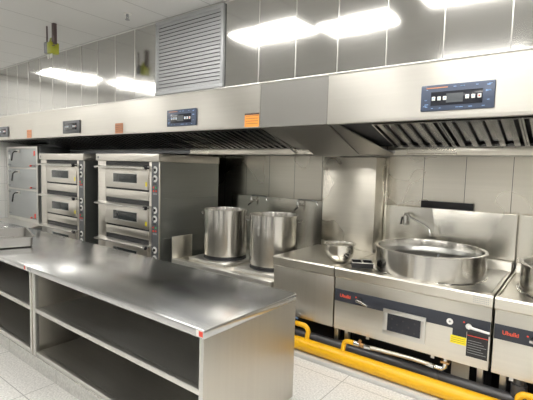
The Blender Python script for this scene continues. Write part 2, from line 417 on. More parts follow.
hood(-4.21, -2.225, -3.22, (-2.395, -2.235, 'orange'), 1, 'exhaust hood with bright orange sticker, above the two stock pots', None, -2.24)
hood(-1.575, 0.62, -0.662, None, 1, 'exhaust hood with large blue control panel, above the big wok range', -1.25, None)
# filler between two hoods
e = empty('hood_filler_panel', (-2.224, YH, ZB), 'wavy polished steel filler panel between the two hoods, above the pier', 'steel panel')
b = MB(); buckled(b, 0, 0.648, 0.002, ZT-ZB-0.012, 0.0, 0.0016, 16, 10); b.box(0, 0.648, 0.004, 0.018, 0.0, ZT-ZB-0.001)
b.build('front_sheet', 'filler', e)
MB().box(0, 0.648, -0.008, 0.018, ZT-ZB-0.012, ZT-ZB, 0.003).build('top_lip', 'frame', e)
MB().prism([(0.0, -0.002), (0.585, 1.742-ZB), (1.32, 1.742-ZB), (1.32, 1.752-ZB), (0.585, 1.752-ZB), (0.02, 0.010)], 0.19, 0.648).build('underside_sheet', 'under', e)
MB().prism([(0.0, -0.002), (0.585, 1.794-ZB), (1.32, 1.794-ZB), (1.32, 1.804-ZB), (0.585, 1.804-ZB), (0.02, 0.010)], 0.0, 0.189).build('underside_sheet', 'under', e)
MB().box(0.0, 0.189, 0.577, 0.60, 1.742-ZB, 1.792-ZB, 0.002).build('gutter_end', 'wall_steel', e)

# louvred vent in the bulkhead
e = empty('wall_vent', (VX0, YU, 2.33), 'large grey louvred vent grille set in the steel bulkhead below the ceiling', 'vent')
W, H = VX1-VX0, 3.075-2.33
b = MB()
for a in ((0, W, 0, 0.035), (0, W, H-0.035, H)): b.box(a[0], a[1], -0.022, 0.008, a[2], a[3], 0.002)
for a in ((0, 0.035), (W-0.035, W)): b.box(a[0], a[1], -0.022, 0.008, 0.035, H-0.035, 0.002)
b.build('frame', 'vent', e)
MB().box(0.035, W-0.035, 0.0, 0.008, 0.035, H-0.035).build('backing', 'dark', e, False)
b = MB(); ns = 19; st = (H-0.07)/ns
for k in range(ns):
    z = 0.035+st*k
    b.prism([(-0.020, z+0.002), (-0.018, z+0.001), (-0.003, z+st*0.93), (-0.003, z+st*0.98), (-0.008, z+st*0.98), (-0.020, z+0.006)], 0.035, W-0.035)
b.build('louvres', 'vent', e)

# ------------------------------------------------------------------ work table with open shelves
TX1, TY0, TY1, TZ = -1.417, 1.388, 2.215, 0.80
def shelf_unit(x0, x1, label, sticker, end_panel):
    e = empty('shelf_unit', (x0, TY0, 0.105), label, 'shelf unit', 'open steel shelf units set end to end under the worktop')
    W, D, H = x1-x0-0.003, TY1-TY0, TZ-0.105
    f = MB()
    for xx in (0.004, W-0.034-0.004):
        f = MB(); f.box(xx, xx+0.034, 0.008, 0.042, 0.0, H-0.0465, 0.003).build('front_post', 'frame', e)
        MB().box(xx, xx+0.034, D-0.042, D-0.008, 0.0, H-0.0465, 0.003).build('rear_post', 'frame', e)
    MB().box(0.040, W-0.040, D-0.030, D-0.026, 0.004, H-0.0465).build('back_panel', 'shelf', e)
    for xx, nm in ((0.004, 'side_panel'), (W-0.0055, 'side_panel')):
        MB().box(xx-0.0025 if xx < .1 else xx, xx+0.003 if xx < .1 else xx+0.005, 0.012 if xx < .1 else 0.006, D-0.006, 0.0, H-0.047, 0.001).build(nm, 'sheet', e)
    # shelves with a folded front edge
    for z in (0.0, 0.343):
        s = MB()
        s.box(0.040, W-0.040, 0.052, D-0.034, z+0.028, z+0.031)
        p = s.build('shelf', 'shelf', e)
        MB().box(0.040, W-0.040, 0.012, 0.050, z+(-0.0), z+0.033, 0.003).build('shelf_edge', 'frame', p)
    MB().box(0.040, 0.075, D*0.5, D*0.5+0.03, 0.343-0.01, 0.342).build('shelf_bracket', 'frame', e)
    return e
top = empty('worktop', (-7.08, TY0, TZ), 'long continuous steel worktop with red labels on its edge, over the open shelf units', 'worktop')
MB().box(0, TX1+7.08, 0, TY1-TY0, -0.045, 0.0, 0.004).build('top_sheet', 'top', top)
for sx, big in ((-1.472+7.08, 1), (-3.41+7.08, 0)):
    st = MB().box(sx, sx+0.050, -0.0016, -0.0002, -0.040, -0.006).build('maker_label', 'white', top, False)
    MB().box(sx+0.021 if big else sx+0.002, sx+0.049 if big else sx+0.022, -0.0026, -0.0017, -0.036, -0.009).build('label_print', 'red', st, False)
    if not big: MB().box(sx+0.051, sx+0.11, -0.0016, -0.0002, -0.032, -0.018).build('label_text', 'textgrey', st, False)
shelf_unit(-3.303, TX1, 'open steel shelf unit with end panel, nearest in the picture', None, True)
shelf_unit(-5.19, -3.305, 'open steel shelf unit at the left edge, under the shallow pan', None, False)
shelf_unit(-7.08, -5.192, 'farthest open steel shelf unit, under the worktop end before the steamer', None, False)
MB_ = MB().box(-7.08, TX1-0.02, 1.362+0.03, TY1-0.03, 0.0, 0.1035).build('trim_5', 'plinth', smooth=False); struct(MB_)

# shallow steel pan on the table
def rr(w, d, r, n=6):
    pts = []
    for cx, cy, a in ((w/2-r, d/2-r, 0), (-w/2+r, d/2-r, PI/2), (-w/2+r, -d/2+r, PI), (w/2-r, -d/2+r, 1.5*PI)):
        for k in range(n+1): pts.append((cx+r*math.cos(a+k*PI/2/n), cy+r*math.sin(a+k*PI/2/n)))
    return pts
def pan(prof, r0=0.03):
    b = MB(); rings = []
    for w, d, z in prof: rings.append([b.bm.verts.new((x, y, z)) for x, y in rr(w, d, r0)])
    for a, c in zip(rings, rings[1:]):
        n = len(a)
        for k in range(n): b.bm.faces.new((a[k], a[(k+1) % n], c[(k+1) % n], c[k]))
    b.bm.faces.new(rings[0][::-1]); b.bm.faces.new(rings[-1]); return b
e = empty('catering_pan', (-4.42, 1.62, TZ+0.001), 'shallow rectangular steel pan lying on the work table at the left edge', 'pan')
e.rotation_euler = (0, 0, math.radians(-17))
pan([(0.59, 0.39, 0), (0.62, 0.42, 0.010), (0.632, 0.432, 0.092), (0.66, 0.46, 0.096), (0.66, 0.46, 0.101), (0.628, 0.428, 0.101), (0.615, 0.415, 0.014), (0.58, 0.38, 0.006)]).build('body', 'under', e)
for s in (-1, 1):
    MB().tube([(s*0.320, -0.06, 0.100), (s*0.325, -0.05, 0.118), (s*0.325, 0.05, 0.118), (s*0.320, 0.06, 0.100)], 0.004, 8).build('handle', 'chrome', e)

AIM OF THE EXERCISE
Reproduce the data word for word, excluding its pictures.

ANSWER
The Blender Python script for this scene continues. Write part 2, from line 417 on. More parts follow.
hood(-4.21, -2.225, -3.22, (-2.395, -2.235, 'orange'), 1, 'exhaust hood with bright orange sticker, above the two stock pots', None, -2.24)
hood(-1.575, 0.62, -0.662, None, 1, 'exhaust hood with large blue control panel, above the big wok range', -1.25, None)
# filler between two hoods
e = empty('hood_filler_panel', (-2.224, YH, ZB), 'wavy polished steel filler panel between the two hoods, above the pier', 'steel panel')
b = MB(); buckled(b, 0, 0.648, 0.002, ZT-ZB-0.012, 0.0, 0.0016, 16, 10); b.box(0, 0.648, 0.004, 0.018, 0.0, ZT-ZB-0.001)
b.build('front_sheet', 'filler', e)
MB().box(0, 0.648, -0.008, 0.018, ZT-ZB-0.012, ZT-ZB, 0.003).build('top_lip', 'frame', e)
MB().prism([(0.0, -0.002), (0.585, 1.742-ZB), (1.32, 1.742-ZB), (1.32, 1.752-ZB), (0.585, 1.752-ZB), (0.02, 0.010)], 0.19, 0.648).build('underside_sheet', 'under', e)
MB().prism([(0.0, -0.002), (0.585, 1.794-ZB), (1.32, 1.794-ZB), (1.32, 1.804-ZB), (0.585, 1.804-ZB), (0.02, 0.010)], 0.0, 0.189).build('underside_sheet', 'under', e)
MB().box(0.0, 0.189, 0.577, 0.60, 1.742-ZB, 1.792-ZB, 0.002).build('gutter_end', 'wall_steel', e)

# louvred vent in the bulkhead
e = empty('wall_vent', (VX0, YU, 2.33), 'large grey louvred vent grille set in the steel bulkhead below the ceiling', 'vent')
W, H = VX1-VX0, 3.075-2.33
b = MB()
for a in ((0, W, 0, 0.035), (0, W, H-0.035, H)): b.box(a[0], a[1], -0.022, 0.008, a[2], a[3], 0.002)
for a in ((0, 0.035), (W-0.035, W)): b.box(a[0], a[1], -0.022, 0.008, 0.035, H-0.035, 0.002)
b.build('frame', 'vent', e)
MB().box(0.035, W-0.035, 0.0, 0.008, 0.035, H-0.035).build('backing', 'dark', e, False)
b = MB(); ns = 19; st = (H-0.07)/ns
for k in range(ns):
    z = 0.035+st*k
    b.prism([(-0.020, z+0.002), (-0.018, z+0.001), (-0.003, z+st*0.93), (-0.003, z+st*0.98), (-0.008, z+st*0.98), (-0.020, z+0.006)], 0.035, W-0.035)
b.build('louvres', 'vent', e)

# ------------------------------------------------------------------ work table with open shelves
TX1, TY0, TY1, TZ = -1.417, 1.388, 2.215, 0.80
def shelf_unit(x0, x1, label, sticker, end_panel):
    e = empty('shelf_unit', (x0, TY0, 0.105), label, 'shelf unit', 'open steel shelf units set end to end under the worktop')
    W, D, H = x1-x0-0.003, TY1-TY0, TZ-0.105
    f = MB()
    for xx in (0.004, W-0.034-0.004):
        f = MB(); f.box(xx, xx+0.034, 0.008, 0.042, 0.0, H-0.0465, 0.003).build('front_post', 'frame', e)
        MB().box(xx, xx+0.034, D-0.042, D-0.008, 0.0, H-0.0465, 0.003).build('rear_post', 'frame', e)
    MB().box(0.040, W-0.040, D-0.030, D-0.026, 0.004, H-0.0465).build('back_panel', 'shelf', e)
    for xx, nm in ((0.004, 'side_panel'), (W-0.0055, 'side_panel')):
        MB().box(xx-0.0025 if xx < .1 else xx, xx+0.003 if xx < .1 else xx+0.005, 0.012 if xx < .1 else 0.006, D-0.006, 0.0, H-0.047, 0.001).build(nm, 'sheet', e)
    # shelves with a folded front edge
    for z in (0.0, 0.343):
        s = MB()
        s.box(0.040, W-0.040, 0.052, D-0.034, z+0.028, z+0.031)
        p = s.build('shelf', 'shelf', e)
        MB().box(0.040, W-0.040, 0.012, 0.050, z+(-0.0), z+0.033, 0.003).build('shelf_edge', 'frame', p)
    MB().box(0.040, 0.075, D*0.5, D*0.5+0.03, 0.343-0.01, 0.342).build('shelf_bracket', 'frame', e)
    return e
top = empty('worktop', (-7.08, TY0, TZ), 'long continuous steel worktop with red labels on its edge, over the open shelf units', 'worktop')
MB().box(0, TX1+7.08, 0, TY1-TY0, -0.045, 0.0, 0.004).build('top_sheet', 'top', top)
for sx, big in ((-1.472+7.08, 1), (-3.41+7.08, 0)):
    st = MB().box(sx, sx+0.050, -0.0016, -0.0002, -0.040, -0.006).build('maker_label', 'white', top, False)
    MB().box(sx+0.021 if big else sx+0.002, sx+0.049 if big else sx+0.022, -0.0026, -0.0017, -0.036, -0.009).build('label_print', 'red', st, False)
    if not big: MB().box(sx+0.051, sx+0.11, -0.0016, -0.0002, -0.032, -0.018).build('label_text', 'textgrey', st, False)
shelf_unit(-3.303, TX1, 'open steel shelf unit with end panel, nearest in the picture', None, True)
shelf_unit(-5.19, -3.305, 'open steel shelf unit at the left edge, under the shallow pan', None, False)
shelf_unit(-7.08, -5.192, 'farthest open steel shelf unit, under the worktop end before the steamer', None, False)
MB_ = MB().box(-7.08, TX1-0.02, 1.362+0.03, TY1-0.03, 0.0, 0.1035).build('trim_5', 'plinth', smooth=False); struct(MB_)

# shallow steel pan on the table
def rr(w, d, r, n=6):
    pts = []
    for cx, cy, a in ((w/2-r, d/2-r, 0), (-w/2+r, d/2-r, PI/2), (-w/2+r, -d/2+r, PI), (w/2-r, -d/2+r, 1.5*PI)):
        for k in range(n+1): pts.append((cx+r*math.cos(a+k*PI/2/n), cy+r*math.sin(a+k*PI/2/n)))
    return pts
def pan(prof, r0=0.03):
    b = MB(); rings = []
    for w, d, z in prof: rings.append([b.bm.verts.new((x, y, z)) for x, y in rr(w, d, r0)])
    for a, c in zip(rings, rings[1:]):
        n = len(a)
        for k in range(n): b.bm.faces.new((a[k], a[(k+1) % n], c[(k+1) % n], c[k]))
    b.bm.faces.new(rings[0][::-1]); b.bm.faces.new(rings[-1]); return b
e = empty('catering_pan', (-4.42, 1.62, TZ+0.001), 'shallow rectangular steel pan lying on the work table at the left edge', 'pan')
e.rotation_euler = (0, 0, math.radians(-17))
pan([(0.59, 0.39, 0), (0.62, 0.42, 0.010), (0.632, 0.432, 0.092), (0.66, 0.46, 0.096), (0.66, 0.46, 0.101), (0.628, 0.428, 0.101), (0.615, 0.415, 0.014), (0.58, 0.38, 0.006)]).build('body', 'under', e)
for s in (-1, 1):
    MB().tube([(s*0.320, -0.06, 0.100), (s*0.325, -0.05, 0.118), (s*0.325, 0.05, 0.118), (s*0.320, 0.06, 0.100)], 0.004, 8).build('handle', 'chrome', e)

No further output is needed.